A catapult is a mechanical device designed to launch a projectile over a distance. It relies on basic mechanical principles, primarily classifying it as a Lever. The lever is one of the six classic simple machines, which are fundamental devices that change the direction or magnitude of a force.
The Catapult as a Lever System
A lever is defined by three main components: the fulcrum, the effort, and the load. The fulcrum is the fixed point around which the lever arm pivots, while the effort is the input force applied to the arm. The load is the object being moved or resisted, which in a catapult is the projectile.
The catapult’s rigid throwing arm acts as the lever, and the axle or hinge connecting the arm to the base serves as the fulcrum. The primary function of the catapult is to transform a relatively slow input force into a very high velocity for the projectile. This is achieved by creating a long “load arm” distance, which is the segment of the lever arm between the fulcrum and the projectile.
By applying the effort over a short distance, the lever converts that movement into a much larger arc traveled by the load. This design trades mechanical advantage, which would normally reduce the needed input force, for a significant speed gain at the end of the arm. The projectile’s final velocity is directly related to the length of this load arm and the speed of the lever’s rotation.
Applying the Three Classes of Levers
While all catapults operate on the lever principle, their specific mechanical design dictates which of the three lever classes they represent. This distinction depends on the relative position of the fulcrum, effort, and load along the arm.
The Trebuchet, a well-known gravity-powered siege engine, typically functions as a Class 1 lever where the fulcrum is located between the effort and the load. In this design, the counterweight (effort) falls downward on one side, rotating the arm around the pivot point (fulcrum) and launching the projectile (load) on the opposite side.
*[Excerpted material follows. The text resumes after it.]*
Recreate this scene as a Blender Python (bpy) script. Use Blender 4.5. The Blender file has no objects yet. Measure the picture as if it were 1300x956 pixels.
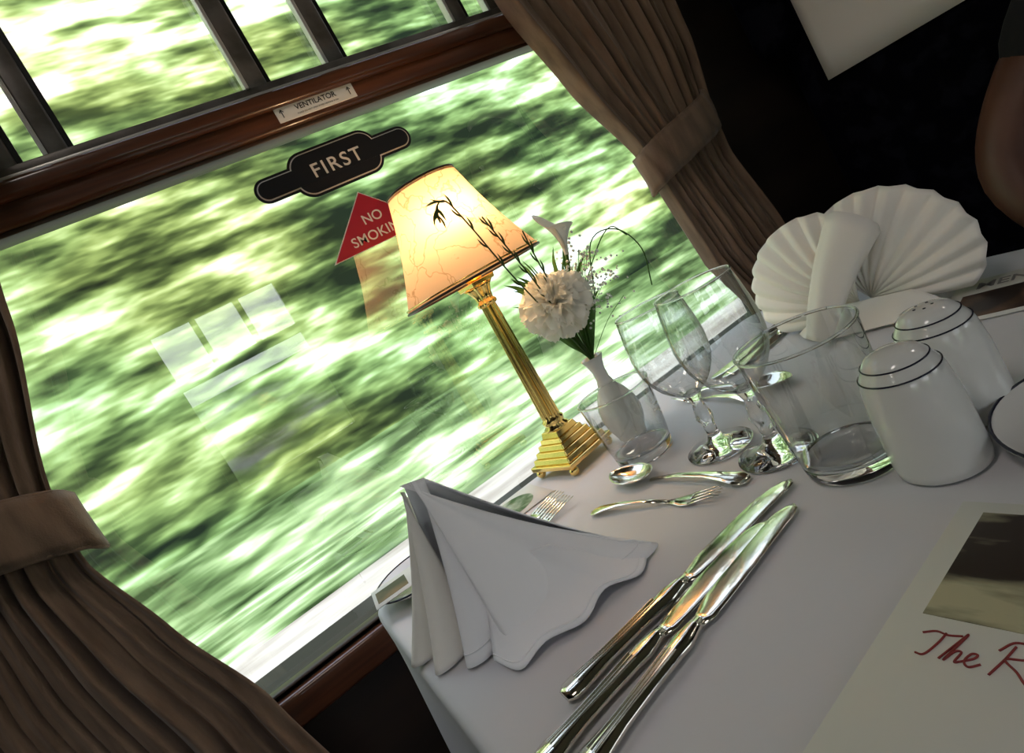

Other designs, such as the Onager or a torsion-powered Mangonel, often operate as a Class 3 lever. This class is characterized by the effort being situated between the fulcrum and the load. The fulcrum is at the axle, the projectile is at the end of the arm, and the force from the twisted ropes or springs (effort) is applied to the arm somewhere in the middle. This Class 3 arrangement maximizes the output distance and speed of the projectile.